OSWALD SPENGER:  Oswald Spenger was a German philosopher who wrote The Decline of the West (1922) which showed history in a circular manner.

ITALO SVEVO:  Italo Svevo was a Italian writer who became known through his admirer James Joyce.  His greatest work is The Confessions of Zeno (1923), a psychological novel.

RILKE:  Rilke was a German lyric poet who wrote about God, death and other mystical themes.  He was a founder of modern literature through such works as Book of Hours (1905), New Poems (1907-08), Sonnets to Orpheus (1922), and  Duino Elegies (1923).

----------------------Younger Writers-------------------

These writers tried to express the feelings created after World War I.  Often representative of a younger generation, they were greatly influenced by the earlier modernist writers.

F. SCOTT FITZGERALD:  He was an American novelist and short story writer who spoke for the post WWI generation.  Many of these people became disillusioned with society, and he attempted to write about the superficiality and ruthfulness of society.  His first novel, This Side of Paradise, was published in 1920.  He continued to write novels such as Flappers and Philosophers (1920), The Beautiful and Damned (1922), Tales of the Jazz Age (1922), and his most famous--The Great Gatsby (1924).  After his wife suffered a breakdown, he wrote Tender is the Night (1924) which had little luck in the marketplace.  His own emotional state of depression was reflected in The Crack-Up (1936).  He went to Hollywood in 1937 to write for the film industry before dying in 1940.
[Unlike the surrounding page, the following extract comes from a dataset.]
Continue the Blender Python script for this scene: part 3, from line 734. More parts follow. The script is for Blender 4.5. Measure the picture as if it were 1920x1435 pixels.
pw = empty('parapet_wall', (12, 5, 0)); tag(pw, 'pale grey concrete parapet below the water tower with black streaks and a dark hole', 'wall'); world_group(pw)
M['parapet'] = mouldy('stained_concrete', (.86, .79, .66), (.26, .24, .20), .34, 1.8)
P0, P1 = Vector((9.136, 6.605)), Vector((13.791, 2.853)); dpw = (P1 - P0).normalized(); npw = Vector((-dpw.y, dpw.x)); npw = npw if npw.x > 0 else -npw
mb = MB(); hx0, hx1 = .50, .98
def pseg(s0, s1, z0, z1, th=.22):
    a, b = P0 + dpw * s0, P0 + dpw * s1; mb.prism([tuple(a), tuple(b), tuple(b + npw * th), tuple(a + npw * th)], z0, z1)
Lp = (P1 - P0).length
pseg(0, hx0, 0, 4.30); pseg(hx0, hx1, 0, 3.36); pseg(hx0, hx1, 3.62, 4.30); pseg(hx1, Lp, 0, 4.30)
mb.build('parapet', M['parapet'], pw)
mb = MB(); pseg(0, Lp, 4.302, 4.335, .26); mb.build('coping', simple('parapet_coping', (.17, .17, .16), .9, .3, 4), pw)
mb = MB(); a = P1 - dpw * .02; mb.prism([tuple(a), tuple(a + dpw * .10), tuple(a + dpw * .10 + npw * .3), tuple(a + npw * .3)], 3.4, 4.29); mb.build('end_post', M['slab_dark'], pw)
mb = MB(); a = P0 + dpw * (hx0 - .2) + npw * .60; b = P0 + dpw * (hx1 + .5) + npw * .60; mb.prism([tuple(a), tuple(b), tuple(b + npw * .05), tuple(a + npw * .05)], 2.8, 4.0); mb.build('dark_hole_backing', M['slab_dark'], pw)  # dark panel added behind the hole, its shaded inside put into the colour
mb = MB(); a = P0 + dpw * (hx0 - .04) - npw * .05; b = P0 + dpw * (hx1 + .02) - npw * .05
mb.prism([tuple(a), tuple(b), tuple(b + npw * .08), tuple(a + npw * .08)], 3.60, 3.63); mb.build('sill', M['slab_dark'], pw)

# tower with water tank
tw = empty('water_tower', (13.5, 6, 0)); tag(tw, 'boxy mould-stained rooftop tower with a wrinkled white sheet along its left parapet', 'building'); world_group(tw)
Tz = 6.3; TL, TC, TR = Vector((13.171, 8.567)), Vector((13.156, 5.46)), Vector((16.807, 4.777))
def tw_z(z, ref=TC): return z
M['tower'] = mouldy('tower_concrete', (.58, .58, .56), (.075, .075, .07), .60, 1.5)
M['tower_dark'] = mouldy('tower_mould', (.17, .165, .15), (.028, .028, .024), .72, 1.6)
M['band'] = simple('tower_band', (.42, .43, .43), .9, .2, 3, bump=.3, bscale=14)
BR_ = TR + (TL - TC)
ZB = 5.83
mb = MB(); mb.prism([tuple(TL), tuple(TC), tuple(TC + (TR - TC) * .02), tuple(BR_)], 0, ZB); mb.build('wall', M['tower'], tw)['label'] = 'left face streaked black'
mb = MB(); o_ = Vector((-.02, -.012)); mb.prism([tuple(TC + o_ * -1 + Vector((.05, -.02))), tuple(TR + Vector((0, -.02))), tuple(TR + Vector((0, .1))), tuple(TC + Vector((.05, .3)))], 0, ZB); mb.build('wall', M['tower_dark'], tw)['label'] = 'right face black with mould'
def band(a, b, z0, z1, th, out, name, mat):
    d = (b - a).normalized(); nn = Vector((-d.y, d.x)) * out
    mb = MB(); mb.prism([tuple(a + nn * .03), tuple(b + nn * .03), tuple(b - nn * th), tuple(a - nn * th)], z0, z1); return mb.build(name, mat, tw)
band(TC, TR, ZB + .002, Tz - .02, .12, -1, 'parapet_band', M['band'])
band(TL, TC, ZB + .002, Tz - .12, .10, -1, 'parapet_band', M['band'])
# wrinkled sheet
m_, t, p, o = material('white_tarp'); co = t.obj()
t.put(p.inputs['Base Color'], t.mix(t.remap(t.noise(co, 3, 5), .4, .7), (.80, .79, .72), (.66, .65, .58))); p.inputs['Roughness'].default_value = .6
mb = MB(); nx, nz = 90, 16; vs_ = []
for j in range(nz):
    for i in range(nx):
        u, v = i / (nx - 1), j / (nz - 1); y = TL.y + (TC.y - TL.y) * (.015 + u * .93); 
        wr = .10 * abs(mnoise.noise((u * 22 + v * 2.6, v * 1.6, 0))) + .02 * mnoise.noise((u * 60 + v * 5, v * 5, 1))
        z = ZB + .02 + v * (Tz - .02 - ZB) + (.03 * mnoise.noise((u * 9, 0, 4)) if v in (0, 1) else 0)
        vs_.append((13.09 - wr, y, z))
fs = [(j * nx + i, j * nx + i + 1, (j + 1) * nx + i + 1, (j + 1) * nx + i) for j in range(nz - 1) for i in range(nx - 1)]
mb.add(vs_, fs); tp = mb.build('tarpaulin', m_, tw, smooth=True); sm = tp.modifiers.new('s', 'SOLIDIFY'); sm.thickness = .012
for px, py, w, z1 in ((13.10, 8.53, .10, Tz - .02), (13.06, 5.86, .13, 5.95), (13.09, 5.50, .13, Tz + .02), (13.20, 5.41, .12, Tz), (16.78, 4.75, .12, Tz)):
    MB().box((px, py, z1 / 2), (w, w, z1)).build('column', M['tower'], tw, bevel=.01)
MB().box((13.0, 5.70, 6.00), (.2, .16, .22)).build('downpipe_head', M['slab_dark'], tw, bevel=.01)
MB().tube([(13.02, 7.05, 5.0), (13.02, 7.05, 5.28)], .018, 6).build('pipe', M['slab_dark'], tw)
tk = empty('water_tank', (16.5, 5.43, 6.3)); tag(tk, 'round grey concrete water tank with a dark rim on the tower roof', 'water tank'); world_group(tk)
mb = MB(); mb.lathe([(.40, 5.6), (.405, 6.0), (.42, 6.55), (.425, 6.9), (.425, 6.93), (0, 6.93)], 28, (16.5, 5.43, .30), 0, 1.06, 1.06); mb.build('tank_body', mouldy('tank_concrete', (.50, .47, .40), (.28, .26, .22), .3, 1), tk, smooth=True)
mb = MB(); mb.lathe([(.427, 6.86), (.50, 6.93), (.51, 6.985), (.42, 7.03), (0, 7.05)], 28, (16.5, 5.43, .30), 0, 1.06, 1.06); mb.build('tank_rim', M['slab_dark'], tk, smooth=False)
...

ERNEST HEMINGWAY:  Ernest Hemingway used a simplistic, stripped down style in his writing to convey the importance of man vs. man or man vs. nature.  The first of his stories collection, In Our Time, was published in 1925, but he remained unknown until The Sun Also Rises was published.  He went on to write A Farewell to Arms (1929), To Have and Have Not (1937), For Whom The Bell Tolls (1940), and The Old Man and the Sea (1952).  He suffered from severe anxiety and depression and killed himself in 1961.

E.E. CUMMINGS:  Edward Estlin Cummings used an unconventional writing form and style in his poetry to represent the changing atmosphere of the modernist era.  His first book, The Enormous Room, was published in 1922.  His work was often seen as silly and unmeaningful, and he had a hard time publishing due to the content of his work.  However, he went on to write Tulips and Chimneys (1923) and twelve volumes of verse that were collected in Complete Poems (1968).  He also wrote several plays including him (1927) and Tom (1935).

LANGSTON HUGHES:  Langston Hughes was known as "the poet laureate of Harlem."  After leaving Columbia University in New York City, he worked at odd jobs before his first book of poetry, The Weary Blues, was published in 1926.  He wrote many novels and poems about the life of black people in America during the modernist era including The Dream Keeper, Not Without Laughter, The Ways of White Folks, and Mulatto.  He went on to write more volumes of poetry and short stories before dying in 1967.